[start of Supplied material]
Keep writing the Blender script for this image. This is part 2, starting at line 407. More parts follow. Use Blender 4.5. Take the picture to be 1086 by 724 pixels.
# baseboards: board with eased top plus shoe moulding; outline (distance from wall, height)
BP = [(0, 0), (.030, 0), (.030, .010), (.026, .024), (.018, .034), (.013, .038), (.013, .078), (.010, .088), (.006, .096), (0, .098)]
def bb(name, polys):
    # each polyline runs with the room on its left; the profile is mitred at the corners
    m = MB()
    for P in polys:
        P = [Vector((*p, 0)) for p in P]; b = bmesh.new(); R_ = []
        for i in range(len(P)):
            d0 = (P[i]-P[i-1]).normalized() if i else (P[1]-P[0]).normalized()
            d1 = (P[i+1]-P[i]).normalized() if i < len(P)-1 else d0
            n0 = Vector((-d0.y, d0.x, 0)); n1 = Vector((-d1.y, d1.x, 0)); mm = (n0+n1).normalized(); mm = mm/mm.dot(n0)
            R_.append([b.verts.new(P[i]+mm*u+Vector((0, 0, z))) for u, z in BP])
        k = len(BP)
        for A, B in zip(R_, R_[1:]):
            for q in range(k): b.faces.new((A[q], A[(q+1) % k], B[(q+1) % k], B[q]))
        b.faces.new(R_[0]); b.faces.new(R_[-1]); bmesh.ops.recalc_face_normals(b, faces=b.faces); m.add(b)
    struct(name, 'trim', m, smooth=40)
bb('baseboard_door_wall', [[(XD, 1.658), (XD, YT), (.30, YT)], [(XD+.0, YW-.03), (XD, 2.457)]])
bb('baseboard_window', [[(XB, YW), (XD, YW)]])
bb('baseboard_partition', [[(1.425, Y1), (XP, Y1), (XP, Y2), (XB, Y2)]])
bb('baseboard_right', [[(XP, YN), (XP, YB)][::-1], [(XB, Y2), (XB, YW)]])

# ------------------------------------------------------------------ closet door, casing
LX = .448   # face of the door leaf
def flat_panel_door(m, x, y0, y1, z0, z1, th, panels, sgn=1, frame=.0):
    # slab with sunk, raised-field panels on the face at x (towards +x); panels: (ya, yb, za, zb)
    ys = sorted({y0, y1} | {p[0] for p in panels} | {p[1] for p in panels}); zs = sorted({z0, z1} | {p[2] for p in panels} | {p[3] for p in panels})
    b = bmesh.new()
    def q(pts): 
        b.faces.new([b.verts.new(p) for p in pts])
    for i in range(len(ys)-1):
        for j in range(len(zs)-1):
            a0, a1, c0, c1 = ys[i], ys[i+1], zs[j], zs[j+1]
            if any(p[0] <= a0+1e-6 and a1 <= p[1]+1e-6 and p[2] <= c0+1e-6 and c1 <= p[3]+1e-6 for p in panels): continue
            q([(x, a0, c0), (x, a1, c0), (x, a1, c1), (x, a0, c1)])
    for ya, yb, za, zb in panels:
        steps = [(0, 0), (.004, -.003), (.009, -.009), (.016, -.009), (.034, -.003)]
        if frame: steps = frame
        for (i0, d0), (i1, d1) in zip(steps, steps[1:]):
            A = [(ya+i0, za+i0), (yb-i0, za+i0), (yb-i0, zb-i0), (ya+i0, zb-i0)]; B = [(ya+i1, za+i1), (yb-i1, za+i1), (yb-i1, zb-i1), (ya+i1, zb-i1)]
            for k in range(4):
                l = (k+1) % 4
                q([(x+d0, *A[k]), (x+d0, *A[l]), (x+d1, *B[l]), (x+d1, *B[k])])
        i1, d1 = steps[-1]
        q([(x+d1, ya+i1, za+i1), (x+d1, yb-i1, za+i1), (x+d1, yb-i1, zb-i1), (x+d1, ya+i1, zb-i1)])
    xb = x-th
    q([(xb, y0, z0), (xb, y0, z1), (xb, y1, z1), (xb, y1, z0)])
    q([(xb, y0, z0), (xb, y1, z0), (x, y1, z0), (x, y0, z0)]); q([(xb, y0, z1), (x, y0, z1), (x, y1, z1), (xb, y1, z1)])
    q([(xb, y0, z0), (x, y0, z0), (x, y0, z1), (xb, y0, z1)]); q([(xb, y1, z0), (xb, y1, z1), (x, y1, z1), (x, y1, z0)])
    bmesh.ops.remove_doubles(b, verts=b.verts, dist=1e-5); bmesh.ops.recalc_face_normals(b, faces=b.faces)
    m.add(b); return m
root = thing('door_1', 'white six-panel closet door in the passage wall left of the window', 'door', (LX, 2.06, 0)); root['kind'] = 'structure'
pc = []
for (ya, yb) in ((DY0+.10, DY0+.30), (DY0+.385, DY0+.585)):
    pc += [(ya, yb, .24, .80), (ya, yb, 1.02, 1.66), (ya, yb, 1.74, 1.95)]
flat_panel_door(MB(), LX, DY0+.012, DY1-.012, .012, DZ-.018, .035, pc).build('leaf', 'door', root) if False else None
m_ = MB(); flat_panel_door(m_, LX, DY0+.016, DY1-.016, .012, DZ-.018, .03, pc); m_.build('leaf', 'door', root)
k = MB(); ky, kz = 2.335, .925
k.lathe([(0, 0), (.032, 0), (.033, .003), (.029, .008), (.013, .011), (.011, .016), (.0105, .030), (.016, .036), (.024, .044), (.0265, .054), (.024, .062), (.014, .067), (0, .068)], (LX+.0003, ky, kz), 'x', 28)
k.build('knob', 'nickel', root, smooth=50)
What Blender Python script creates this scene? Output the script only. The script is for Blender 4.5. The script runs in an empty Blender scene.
[end of Supplied material]
Restate the listing exactly, starting at its first line and ending at the line where "Y2), (XB, YW)]])" occurs; include both and no other lines.

Keep writing the Blender script for this image. This is part 2, starting at line 407. More parts follow. Use Blender 4.5. Take the picture to be 1086 by 724 pixels.
# baseboards: board with eased top plus shoe moulding; outline (distance from wall, height)
BP = [(0, 0), (.030, 0), (.030, .010), (.026, .024), (.018, .034), (.013, .038), (.013, .078), (.010, .088), (.006, .096), (0, .098)]
def bb(name, polys):
    # each polyline runs with the room on its left; the profile is mitred at the corners
    m = MB()
    for P in polys:
        P = [Vector((*p, 0)) for p in P]; b = bmesh.new(); R_ = []
        for i in range(len(P)):
            d0 = (P[i]-P[i-1]).normalized() if i else (P[1]-P[0]).normalized()
            d1 = (P[i+1]-P[i]).normalized() if i < len(P)-1 else d0
            n0 = Vector((-d0.y, d0.x, 0)); n1 = Vector((-d1.y, d1.x, 0)); mm = (n0+n1).normalized(); mm = mm/mm.dot(n0)
            R_.append([b.verts.new(P[i]+mm*u+Vector((0, 0, z))) for u, z in BP])
        k = len(BP)
        for A, B in zip(R_, R_[1:]):
            for q in range(k): b.faces.new((A[q], A[(q+1) % k], B[(q+1) % k], B[q]))
        b.faces.new(R_[0]); b.faces.new(R_[-1]); bmesh.ops.recalc_face_normals(b, faces=b.faces); m.add(b)
    struct(name, 'trim', m, smooth=40)
bb('baseboard_door_wall', [[(XD, 1.658), (XD, YT), (.30, YT)], [(XD+.0, YW-.03), (XD, 2.457)]])
bb('baseboard_window', [[(XB, YW), (XD, YW)]])
bb('baseboard_partition', [[(1.425, Y1), (XP, Y1), (XP, Y2), (XB, Y2)]])
bb('baseboard_right', [[(XP, YN), (XP, YB)][::-1], [(XB, Y2), (XB, YW)]])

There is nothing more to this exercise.